-- Begin DATASET SECTION --

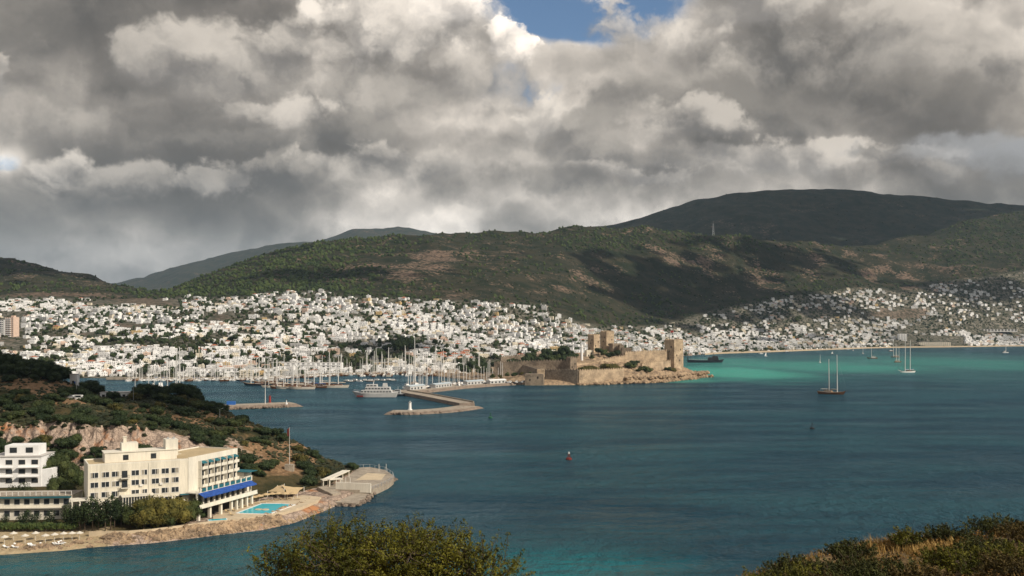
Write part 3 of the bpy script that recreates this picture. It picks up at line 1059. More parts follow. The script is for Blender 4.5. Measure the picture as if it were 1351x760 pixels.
KW = [22, 16, 26, 5, 18, 2, 3, 9, 4]
CWT = [70, 11, 15, 3, 1]

def density(px, py):
    t = np.interp(px, TOP_PX, TOP_PY)
    d = np.clip((py - t) / 9 + 0.6 * np.sin(px * 0.21) * np.sin(px * 0.073 + py * 0.2) + 0.15, 0, 1) * np.where(py > t, 0.95, 0.0)
    d = d - lump_map(px, py, GREEN) * 0.95 - lump_map(px, py, BARE) * 0.95
    d = np.where((px > 1190) & (py < 420), d * 0.8, d)
    d = np.where((px > 890) & (px < 1000) & (py < 437), d * 0.8, d)
    return d

# named places one can find in the photo, by which the houses and trees are told apart
PLACES = [
    (18, 425, 'beside the pale apartment tower'), (50, 398, "below the bare hill's brown field"), (60, 465, 'above the dark headland pines'),
    (100, 415, "in the white quarter under the bare hill"), (115, 482, "just over the headland's dark treetops"), (150, 470, 'by the dark wooded strip'), (170, 492, 'behind the westernmost marina masts'),
    (205, 492, 'behind the white motor yacht'), (240, 492, 'behind the tallest western mast'), (275, 492, 'on the straight quay of the inner harbour'), (310, 490, 'behind the open harbour water'),
    (340, 488, 'behind the dark-hulled schooner'), (372, 487, 'behind the moored gulet cluster'), (405, 486, "off the gulet cluster's bows"), (434, 485, 'behind the two white-masted gulets'),
    (465, 484, 'by the waterfront park trees'), (500, 482, 'behind the small moored motorboats'), (528, 480, 'by the big round harbour pine'), (550, 482, 'behind the single tallest white mast'), (575, 480, 'behind the inner mole masts'),
    (600, 474, 'by the orange-red roof row'), (625, 478, 'behind the mole parking place'), (655, 468, "above the castle's outer trees"), (690, 466, 'above the long dark castle wall'), (725, 462, "above the castle's corner turret"),
    (757, 450, 'left of the twin castle keeps'), (800, 440, 'over the twin castle keeps'), (835, 452, 'over the upper castle wall'), (865, 452, "near the castle's sea tower"), (905, 452, "just past the castle's sea tower"),
    (930, 455, 'behind the black ship'), (955, 456, "at the beach's near end"), (985, 455, 'behind the small beach motorboat'), (1010, 455, 'behind the little white sail'), (1040, 452, 'along the middle of the palm beach'),
    (1070, 450, 'behind the small white sloop'), (1098, 450, 'behind the brown two-masted gulet'), (1125, 448, 'behind the tiny moored sailboats'), (1152, 448, 'behind the brown motor gulet'), (1180, 446, 'behind the dark anchored ketches'),
    (1200, 446, 'behind the white two-masted ketch'), (1230, 446, 'by the yellow beach hotel'), (1265, 446, 'along the sandy far shore'), (1300, 446, 'under the grey arcaded terrace'), (1335, 446, 'behind the lone sloop off shore'),
    (150, 415, 'in the gap below the valley'), (210, 410, 'at the foot of the valley'), (260, 405, 'below the pine slope end'), (300, 440, 'in the middle of the western town'), (350, 440, 'uphill from the harbour cypresses'), (430, 440, 'uphill from the white-masted gulets'),
    (400, 400, 'in the terraced rows under the pines'), (520, 410, 'on the upper slope below the rocky scar'), (510, 445, 'uphill from the round harbour pine'), (600, 440, 'uphill from the orange-red roof row'), (620, 410, 'under the dry scrub slope'),
    (700, 435, 'uphill from the castle turret'), (720, 410, 'in the dark wooded fold'), (860, 432, 'in the shaded fold of the hill'), (960, 418, "at the shaded quarter's lower end"), (1060, 398, 'in the shaded hillside quarter'),
    (1000, 440, 'in the lower beach quarter'), (1100, 425, 'below the shaded hillside quarter'), (1140, 385, 'on the brow under the spur'), (1200, 425, 'below the bare orange field'), (1200, 395, 'above the bare orange field'), (1290, 400, 'on the wooded eastern slope'), (1330, 370, 'high on the eastern spur'), (1300, 430, 'over the grey arcaded terrace'),
]
PLX = np.array([[p[0], p[1]] for p in PLACES], float)
def place_name(px, py):
    d = ((PLX[:, 0] - px) / 1.0) ** 2 + ((PLX[:, 1] - py) * 2.2) ** 2
    return PLACES[int(np.argmin(d))][2]

SPOTS, TREES = [], []
KEEP_OFF = [(16, 437, 16, 26), (1232, 452, 40, 9), (1320, 433, 42, 8), (560, 466, 0, 0), (1190, 447, 12, 14)]
rs = np.random.RandomState(3)
Yv = 1165.0
while Yv < 3520:
    step = 11.0 if Yv < 1900 else 12.5
    x = (-60 - 675.5) / FPX * Yv
    xe = (1415 - 675.5) / FPX * Yv
    while x < xe:
        xx, yy = x + rs.uniform(-3, 3), Yv + rs.uniform(-4, 4)
        px = 675.5 + FPX * xx / yy
        sh = float(np.interp(px, town.px, town.shore))
        x += rs.uniform(9.3, 13.4)
        if yy < sh + 22:
            continue
        if 640 < px < 880 and yy < 1420:
            continue
        z = float(town.z(xx, yy))
        py = HZ - FPX * (z - CAM_H) / yy
        if any(abs(px - a) < w and py > b - h and py < b + h for a, b, w, h in KEEP_OFF):
            continue
        d = float(density(np.array([px]), np.array([py]))[0])
        if d > 0.02:
            d += 0.55 * float(fbm(np.array([xx / 45]), np.array([yy / 45]), 2, 61)[0]) - 0.12
        q = rs.rand()
        if q < d * 0.72:
            SPOTS.append((px, py, xx, yy, z))
        elif q < d * 0.72 + 0.30 and py > float(np.interp(px, TOP_PX, TOP_PY)) - 4:
            if lump_map(np.array([px]), np.array([py]), BARE)[0] < 0.45:
                TREES.append((px, py, xx, yy, z))
    Yv += step

def pick(weights, r):
    t = r * sum(weights)
    for i, w in enumerate(weights):
        t -= w
        if t <= 0:
            return i
    return len(weights) - 1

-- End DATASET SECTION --

> **CHALLENGE**
Write out the material above once more, exactly as it reads, with no pictures.

> **RIGHT ANSWER**
Write part 3 of the bpy script that recreates this picture. It picks up at line 1059. More parts follow. The script is for Blender 4.5. Measure the picture as if it were 1351x760 pixels.
KW = [22, 16, 26, 5, 18, 2, 3, 9, 4]
CWT = [70, 11, 15, 3, 1]

def density(px, py):
    t = np.interp(px, TOP_PX, TOP_PY)
    d = np.clip((py - t) / 9 + 0.6 * np.sin(px * 0.21) * np.sin(px * 0.073 + py * 0.2) + 0.15, 0, 1) * np.where(py > t, 0.95, 0.0)
    d = d - lump_map(px, py, GREEN) * 0.95 - lump_map(px, py, BARE) * 0.95
    d = np.where((px > 1190) & (py < 420), d * 0.8, d)
    d = np.where((px > 890) & (px < 1000) & (py < 437), d * 0.8, d)
    return d

# named places one can find in the photo, by which the houses and trees are told apart
PLACES = [
    (18, 425, 'beside the pale apartment tower'), (50, 398, "below the bare hill's brown field"), (60, 465, 'above the dark headland pines'),
    (100, 415, "in the white quarter under the bare hill"), (115, 482, "just over the headland's dark treetops"), (150, 470, 'by the dark wooded strip'), (170, 492, 'behind the westernmost marina masts'),
    (205, 492, 'behind the white motor yacht'), (240, 492, 'behind the tallest western mast'), (275, 492, 'on the straight quay of the inner harbour'), (310, 490, 'behind the open harbour water'),
    (340, 488, 'behind the dark-hulled schooner'), (372, 487, 'behind the moored gulet cluster'), (405, 486, "off the gulet cluster's bows"), (434, 485, 'behind the two white-masted gulets'),
    (465, 484, 'by the waterfront park trees'), (500, 482, 'behind the small moored motorboats'), (528, 480, 'by the big round harbour pine'), (550, 482, 'behind the single tallest white mast'), (575, 480, 'behind the inner mole masts'),
    (600, 474, 'by the orange-red roof row'), (625, 478, 'behind the mole parking place'), (655, 468, "above the castle's outer trees"), (690, 466, 'above the long dark castle wall'), (725, 462, "above the castle's corner turret"),
    (757, 450, 'left of the twin castle keeps'), (800, 440, 'over the twin castle keeps'), (835, 452, 'over the upper castle wall'), (865, 452, "near the castle's sea tower"), (905, 452, "just past the castle's sea tower"),
    (930, 455, 'behind the black ship'), (955, 456, "at the beach's near end"), (985, 455, 'behind the small beach motorboat'), (1010, 455, 'behind the little white sail'), (1040, 452, 'along the middle of the palm beach'),
    (1070, 450, 'behind the small white sloop'), (1098, 450, 'behind the brown two-masted gulet'), (1125, 448, 'behind the tiny moored sailboats'), (1152, 448, 'behind the brown motor gulet'), (1180, 446, 'behind the dark anchored ketches'),
    (1200, 446, 'behind the white two-masted ketch'), (1230, 446, 'by the yellow beach hotel'), (1265, 446, 'along the sandy far shore'), (1300, 446, 'under the grey arcaded terrace'), (1335, 446, 'behind the lone sloop off shore'),
    (150, 415, 'in the gap below the valley'), (210, 410, 'at the foot of the valley'), (260, 405, 'below the pine slope end'), (300, 440, 'in the middle of the western town'), (350, 440, 'uphill from the harbour cypresses'), (430, 440, 'uphill from the white-masted gulets'),
    (400, 400, 'in the terraced rows under the pines'), (520, 410, 'on the upper slope below the rocky scar'), (510, 445, 'uphill from the round harbour pine'), (600, 440, 'uphill from the orange-red roof row'), (620, 410, 'under the dry scrub slope'),
    (700, 435, 'uphill from the castle turret'), (720, 410, 'in the dark wooded fold'), (860, 432, 'in the shaded fold of the hill'), (960, 418, "at the shaded quarter's lower end"), (1060, 398, 'in the shaded hillside quarter'),
    (1000, 440, 'in the lower beach quarter'), (1100, 425, 'below the shaded hillside quarter'), (1140, 385, 'on the brow under the spur'), (1200, 425, 'below the bare orange field'), (1200, 395, 'above the bare orange field'), (1290, 400, 'on the wooded eastern slope'), (1330, 370, 'high on the eastern spur'), (1300, 430, 'over the grey arcaded terrace'),
]
PLX = np.array([[p[0], p[1]] for p in PLACES], float)
def place_name(px, py):
    d = ((PLX[:, 0] - px) / 1.0) ** 2 + ((PLX[:, 1] - py) * 2.2) ** 2
    return PLACES[int(np.argmin(d))][2]

SPOTS, TREES = [], []
KEEP_OFF = [(16, 437, 16, 26), (1232, 452, 40, 9), (1320, 433, 42, 8), (560, 466, 0, 0), (1190, 447, 12, 14)]
rs = np.random.RandomState(3)
Yv = 1165.0
while Yv < 3520:
    step = 11.0 if Yv < 1900 else 12.5
    x = (-60 - 675.5) / FPX * Yv
    xe = (1415 - 675.5) / FPX * Yv
    while x < xe:
        xx, yy = x + rs.uniform(-3, 3), Yv + rs.uniform(-4, 4)
        px = 675.5 + FPX * xx / yy
        sh = float(np.interp(px, town.px, town.shore))
        x += rs.uniform(9.3, 13.4)
        if yy < sh + 22:
            continue
        if 640 < px < 880 and yy < 1420:
            continue
        z = float(town.z(xx, yy))
        py = HZ - FPX * (z - CAM_H) / yy
        if any(abs(px - a) < w and py > b - h and py < b + h for a, b, w, h in KEEP_OFF):
            continue
        d = float(density(np.array([px]), np.array([py]))[0])
        if d > 0.02:
            d += 0.55 * float(fbm(np.array([xx / 45]), np.array([yy / 45]), 2, 61)[0]) - 0.12
        q = rs.rand()
        if q < d * 0.72:
            SPOTS.append((px, py, xx, yy, z))
        elif q < d * 0.72 + 0.30 and py > float(np.interp(px, TOP_PX, TOP_PY)) - 4:
            if lump_map(np.array([px]), np.array([py]), BARE)[0] < 0.45:
                TREES.append((px, py, xx, yy, z))
    Yv += step

def pick(weights, r):
    t = r * sum(weights)
    for i, w in enumerate(weights):
        t -= w
        if t <= 0:
            return i
    return len(weights) - 1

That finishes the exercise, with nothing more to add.